DIRECTIONS:
Please return the full listing below without altering anything.

COLLECTED DATA:
-- Begin --
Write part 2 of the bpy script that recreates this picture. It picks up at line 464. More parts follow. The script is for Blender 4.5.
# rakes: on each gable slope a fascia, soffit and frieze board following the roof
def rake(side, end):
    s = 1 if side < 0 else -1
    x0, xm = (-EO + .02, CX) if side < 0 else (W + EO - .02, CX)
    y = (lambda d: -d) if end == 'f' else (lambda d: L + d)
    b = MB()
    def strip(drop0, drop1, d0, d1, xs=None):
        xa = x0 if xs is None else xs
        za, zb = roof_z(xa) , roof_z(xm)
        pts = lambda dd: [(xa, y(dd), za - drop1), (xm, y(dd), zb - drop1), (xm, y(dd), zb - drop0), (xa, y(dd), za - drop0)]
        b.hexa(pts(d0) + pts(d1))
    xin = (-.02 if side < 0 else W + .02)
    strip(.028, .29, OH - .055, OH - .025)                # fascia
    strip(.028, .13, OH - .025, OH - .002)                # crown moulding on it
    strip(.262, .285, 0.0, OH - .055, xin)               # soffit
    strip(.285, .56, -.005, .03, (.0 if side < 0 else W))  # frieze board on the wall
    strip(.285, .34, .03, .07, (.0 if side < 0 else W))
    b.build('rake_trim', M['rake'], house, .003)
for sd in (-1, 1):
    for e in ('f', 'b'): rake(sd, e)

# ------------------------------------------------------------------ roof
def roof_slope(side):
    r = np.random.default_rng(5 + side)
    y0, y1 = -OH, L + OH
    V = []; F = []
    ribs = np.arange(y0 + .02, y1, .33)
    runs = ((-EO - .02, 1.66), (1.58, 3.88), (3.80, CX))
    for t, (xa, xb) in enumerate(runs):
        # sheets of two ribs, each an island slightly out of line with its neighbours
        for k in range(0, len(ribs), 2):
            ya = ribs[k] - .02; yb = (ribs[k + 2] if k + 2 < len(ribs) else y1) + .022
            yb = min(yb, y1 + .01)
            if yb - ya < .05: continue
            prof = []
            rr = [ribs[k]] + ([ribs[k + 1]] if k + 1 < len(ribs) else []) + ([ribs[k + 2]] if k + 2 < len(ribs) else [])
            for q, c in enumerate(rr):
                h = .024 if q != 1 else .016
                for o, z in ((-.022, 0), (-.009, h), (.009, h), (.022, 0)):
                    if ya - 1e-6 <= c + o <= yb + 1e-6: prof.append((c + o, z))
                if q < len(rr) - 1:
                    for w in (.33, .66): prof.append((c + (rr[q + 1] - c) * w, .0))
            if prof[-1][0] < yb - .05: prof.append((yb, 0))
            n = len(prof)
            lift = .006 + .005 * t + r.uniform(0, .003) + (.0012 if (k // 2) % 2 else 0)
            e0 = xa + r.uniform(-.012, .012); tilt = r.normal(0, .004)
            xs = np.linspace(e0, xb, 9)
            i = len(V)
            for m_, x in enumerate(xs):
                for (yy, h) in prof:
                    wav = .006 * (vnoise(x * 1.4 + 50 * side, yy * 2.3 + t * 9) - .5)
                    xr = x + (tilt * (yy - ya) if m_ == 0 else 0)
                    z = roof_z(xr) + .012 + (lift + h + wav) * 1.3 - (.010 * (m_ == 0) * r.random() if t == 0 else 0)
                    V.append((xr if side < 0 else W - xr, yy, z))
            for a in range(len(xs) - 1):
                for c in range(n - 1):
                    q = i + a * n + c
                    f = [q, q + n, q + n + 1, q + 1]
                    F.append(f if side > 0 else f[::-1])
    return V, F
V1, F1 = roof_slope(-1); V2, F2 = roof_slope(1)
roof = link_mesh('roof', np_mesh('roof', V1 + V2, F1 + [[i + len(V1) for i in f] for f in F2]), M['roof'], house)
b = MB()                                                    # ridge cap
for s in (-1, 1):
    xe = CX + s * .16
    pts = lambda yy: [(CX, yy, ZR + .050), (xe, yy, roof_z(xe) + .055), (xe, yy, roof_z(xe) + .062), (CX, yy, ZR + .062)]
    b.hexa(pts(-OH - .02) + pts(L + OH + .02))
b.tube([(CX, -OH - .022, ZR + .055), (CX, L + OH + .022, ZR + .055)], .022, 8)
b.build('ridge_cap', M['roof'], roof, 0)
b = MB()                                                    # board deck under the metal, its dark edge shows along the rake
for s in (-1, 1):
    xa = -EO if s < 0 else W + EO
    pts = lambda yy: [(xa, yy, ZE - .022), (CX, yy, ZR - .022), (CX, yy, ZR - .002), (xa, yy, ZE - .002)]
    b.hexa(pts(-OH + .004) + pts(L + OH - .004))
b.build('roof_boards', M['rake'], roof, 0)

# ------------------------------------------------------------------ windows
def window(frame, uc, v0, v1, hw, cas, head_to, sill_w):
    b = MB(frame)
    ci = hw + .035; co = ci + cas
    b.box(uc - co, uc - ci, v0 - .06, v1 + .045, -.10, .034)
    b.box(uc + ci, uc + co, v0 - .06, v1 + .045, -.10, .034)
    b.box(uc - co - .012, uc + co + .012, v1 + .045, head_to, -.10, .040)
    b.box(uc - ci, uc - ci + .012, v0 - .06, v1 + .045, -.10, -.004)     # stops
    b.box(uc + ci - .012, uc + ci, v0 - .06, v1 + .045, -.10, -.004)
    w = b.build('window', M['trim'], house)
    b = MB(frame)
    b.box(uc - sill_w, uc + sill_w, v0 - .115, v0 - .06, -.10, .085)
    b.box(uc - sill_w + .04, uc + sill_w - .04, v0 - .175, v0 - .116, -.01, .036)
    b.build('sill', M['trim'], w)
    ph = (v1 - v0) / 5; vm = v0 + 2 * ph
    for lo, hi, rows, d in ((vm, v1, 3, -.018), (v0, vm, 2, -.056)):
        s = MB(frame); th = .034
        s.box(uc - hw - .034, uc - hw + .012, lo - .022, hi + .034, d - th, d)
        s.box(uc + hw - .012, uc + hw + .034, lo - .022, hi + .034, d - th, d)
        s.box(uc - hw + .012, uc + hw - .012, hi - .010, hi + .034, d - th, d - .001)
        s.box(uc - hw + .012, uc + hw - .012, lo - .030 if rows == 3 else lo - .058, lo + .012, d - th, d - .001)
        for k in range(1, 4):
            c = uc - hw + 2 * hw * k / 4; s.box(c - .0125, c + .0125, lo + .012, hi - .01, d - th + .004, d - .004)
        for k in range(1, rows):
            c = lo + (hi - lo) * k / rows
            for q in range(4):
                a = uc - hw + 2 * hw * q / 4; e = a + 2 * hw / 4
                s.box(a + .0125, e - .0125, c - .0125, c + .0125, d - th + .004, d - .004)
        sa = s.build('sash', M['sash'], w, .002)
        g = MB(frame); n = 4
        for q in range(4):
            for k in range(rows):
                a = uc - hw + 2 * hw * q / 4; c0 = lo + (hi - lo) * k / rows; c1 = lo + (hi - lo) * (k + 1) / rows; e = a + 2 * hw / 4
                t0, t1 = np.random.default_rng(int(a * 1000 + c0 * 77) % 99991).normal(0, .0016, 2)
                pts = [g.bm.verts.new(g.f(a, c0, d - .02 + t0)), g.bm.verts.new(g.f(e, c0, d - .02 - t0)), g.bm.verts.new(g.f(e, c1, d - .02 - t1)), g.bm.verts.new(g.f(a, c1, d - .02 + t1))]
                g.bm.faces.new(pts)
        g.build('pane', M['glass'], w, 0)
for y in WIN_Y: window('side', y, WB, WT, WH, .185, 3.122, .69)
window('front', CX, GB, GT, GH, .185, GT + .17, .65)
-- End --
FINISHED ANSWER:
Write part 2 of the bpy script that recreates this picture. It picks up at line 464. More parts follow. The script is for Blender 4.5.
# rakes: on each gable slope a fascia, soffit and frieze board following the roof
def rake(side, end):
    s = 1 if side < 0 else -1
    x0, xm = (-EO + .02, CX) if side < 0 else (W + EO - .02, CX)
    y = (lambda d: -d) if end == 'f' else (lambda d: L + d)
    b = MB()
    def strip(drop0, drop1, d0, d1, xs=None):
        xa = x0 if xs is None else xs
        za, zb = roof_z(xa) , roof_z(xm)
        pts = lambda dd: [(xa, y(dd), za - drop1), (xm, y(dd), zb - drop1), (xm, y(dd), zb - drop0), (xa, y(dd), za - drop0)]
        b.hexa(pts(d0) + pts(d1))
    xin = (-.02 if side < 0 else W + .02)
    strip(.028, .29, OH - .055, OH - .025)                # fascia
    strip(.028, .13, OH - .025, OH - .002)                # crown moulding on it
    strip(.262, .285, 0.0, OH - .055, xin)               # soffit
    strip(.285, .56, -.005, .03, (.0 if side < 0 else W))  # frieze board on the wall
    strip(.285, .34, .03, .07, (.0 if side < 0 else W))
    b.build('rake_trim', M['rake'], house, .003)
for sd in (-1, 1):
    for e in ('f', 'b'): rake(sd, e)

# ------------------------------------------------------------------ roof
def roof_slope(side):
    r = np.random.default_rng(5 + side)
    y0, y1 = -OH, L + OH
    V = []; F = []
    ribs = np.arange(y0 + .02, y1, .33)
    runs = ((-EO - .02, 1.66), (1.58, 3.88), (3.80, CX))
    for t, (xa, xb) in enumerate(runs):
        # sheets of two ribs, each an island slightly out of line with its neighbours
        for k in range(0, len(ribs), 2):
            ya = ribs[k] - .02; yb = (ribs[k + 2] if k + 2 < len(ribs) else y1) + .022
            yb = min(yb, y1 + .01)
            if yb - ya < .05: continue
            prof = []
            rr = [ribs[k]] + ([ribs[k + 1]] if k + 1 < len(ribs) else []) + ([ribs[k + 2]] if k + 2 < len(ribs) else [])
            for q, c in enumerate(rr):
                h = .024 if q != 1 else .016
                for o, z in ((-.022, 0), (-.009, h), (.009, h), (.022, 0)):
                    if ya - 1e-6 <= c + o <= yb + 1e-6: prof.append((c + o, z))
                if q < len(rr) - 1:
                    for w in (.33, .66): prof.append((c + (rr[q + 1] - c) * w, .0))
            if prof[-1][0] < yb - .05: prof.append((yb, 0))
            n = len(prof)
            lift = .006 + .005 * t + r.uniform(0, .003) + (.0012 if (k // 2) % 2 else 0)
            e0 = xa + r.uniform(-.012, .012); tilt = r.normal(0, .004)
            xs = np.linspace(e0, xb, 9)
            i = len(V)
            for m_, x in enumerate(xs):
                for (yy, h) in prof:
                    wav = .006 * (vnoise(x * 1.4 + 50 * side, yy * 2.3 + t * 9) - .5)
                    xr = x + (tilt * (yy - ya) if m_ == 0 else 0)
                    z = roof_z(xr) + .012 + (lift + h + wav) * 1.3 - (.010 * (m_ == 0) * r.random() if t == 0 else 0)
                    V.append((xr if side < 0 else W - xr, yy, z))
            for a in range(len(xs) - 1):
                for c in range(n - 1):
                    q = i + a * n + c
                    f = [q, q + n, q + n + 1, q + 1]
                    F.append(f if side > 0 else f[::-1])
    return V, F
V1, F1 = roof_slope(-1); V2, F2 = roof_slope(1)
roof = link_mesh('roof', np_mesh('roof', V1 + V2, F1 + [[i + len(V1) for i in f] for f in F2]), M['roof'], house)
b = MB()                                                    # ridge cap
for s in (-1, 1):
    xe = CX + s * .16
    pts = lambda yy: [(CX, yy, ZR + .050), (xe, yy, roof_z(xe) + .055), (xe, yy, roof_z(xe) + .062), (CX, yy, ZR + .062)]
    b.hexa(pts(-OH - .02) + pts(L + OH + .02))
b.tube([(CX, -OH - .022, ZR + .055), (CX, L + OH + .022, ZR + .055)], .022, 8)
b.build('ridge_cap', M['roof'], roof, 0)
b = MB()                                                    # board deck under the metal, its dark edge shows along the rake
for s in (-1, 1):
    xa = -EO if s < 0 else W + EO
    pts = lambda yy: [(xa, yy, ZE - .022), (CX, yy, ZR - .022), (CX, yy, ZR - .002), (xa, yy, ZE - .002)]
    b.hexa(pts(-OH + .004) + pts(L + OH - .004))
b.build('roof_boards', M['rake'], roof, 0)

# ------------------------------------------------------------------ windows
def window(frame, uc, v0, v1, hw, cas, head_to, sill_w):
    b = MB(frame)
    ci = hw + .035; co = ci + cas
    b.box(uc - co, uc - ci, v0 - .06, v1 + .045, -.10, .034)
    b.box(uc + ci, uc + co, v0 - .06, v1 + .045, -.10, .034)
    b.box(uc - co - .012, uc + co + .012, v1 + .045, head_to, -.10, .040)
    b.box(uc - ci, uc - ci + .012, v0 - .06, v1 + .045, -.10, -.004)     # stops
    b.box(uc + ci - .012, uc + ci, v0 - .06, v1 + .045, -.10, -.004)
    w = b.build('window', M['trim'], house)
    b = MB(frame)
    b.box(uc - sill_w, uc + sill_w, v0 - .115, v0 - .06, -.10, .085)
    b.box(uc - sill_w + .04, uc + sill_w - .04, v0 - .175, v0 - .116, -.01, .036)
    b.build('sill', M['trim'], w)
    ph = (v1 - v0) / 5; vm = v0 + 2 * ph
    for lo, hi, rows, d in ((vm, v1, 3, -.018), (v0, vm, 2, -.056)):
        s = MB(frame); th = .034
        s.box(uc - hw - .034, uc - hw + .012, lo - .022, hi + .034, d - th, d)
        s.box(uc + hw - .012, uc + hw + .034, lo - .022, hi + .034, d - th, d)
        s.box(uc - hw + .012, uc + hw - .012, hi - .010, hi + .034, d - th, d - .001)
        s.box(uc - hw + .012, uc + hw - .012, lo - .030 if rows == 3 else lo - .058, lo + .012, d - th, d - .001)
        for k in range(1, 4):
            c = uc - hw + 2 * hw * k / 4; s.box(c - .0125, c + .0125, lo + .012, hi - .01, d - th + .004, d - .004)
        for k in range(1, rows):
            c = lo + (hi - lo) * k / rows
            for q in range(4):
                a = uc - hw + 2 * hw * q / 4; e = a + 2 * hw / 4
                s.box(a + .0125, e - .0125, c - .0125, c + .0125, d - th + .004, d - .004)
        sa = s.build('sash', M['sash'], w, .002)
        g = MB(frame); n = 4
        for q in range(4):
            for k in range(rows):
                a = uc - hw + 2 * hw * q / 4; c0 = lo + (hi - lo) * k / rows; c1 = lo + (hi - lo) * (k + 1) / rows; e = a + 2 * hw / 4
                t0, t1 = np.random.default_rng(int(a * 1000 + c0 * 77) % 99991).normal(0, .0016, 2)
                pts = [g.bm.verts.new(g.f(a, c0, d - .02 + t0)), g.bm.verts.new(g.f(e, c0, d - .02 - t0)), g.bm.verts.new(g.f(e, c1, d - .02 - t1)), g.bm.verts.new(g.f(a, c1, d - .02 + t1))]
                g.bm.faces.new(pts)
        g.build('pane', M['glass'], w, 0)
for y in WIN_Y: window('side', y, WB, WT, WH, .185, 3.122, .69)
window('front', CX, GB, GT, GH, .185, GT + .17, .65)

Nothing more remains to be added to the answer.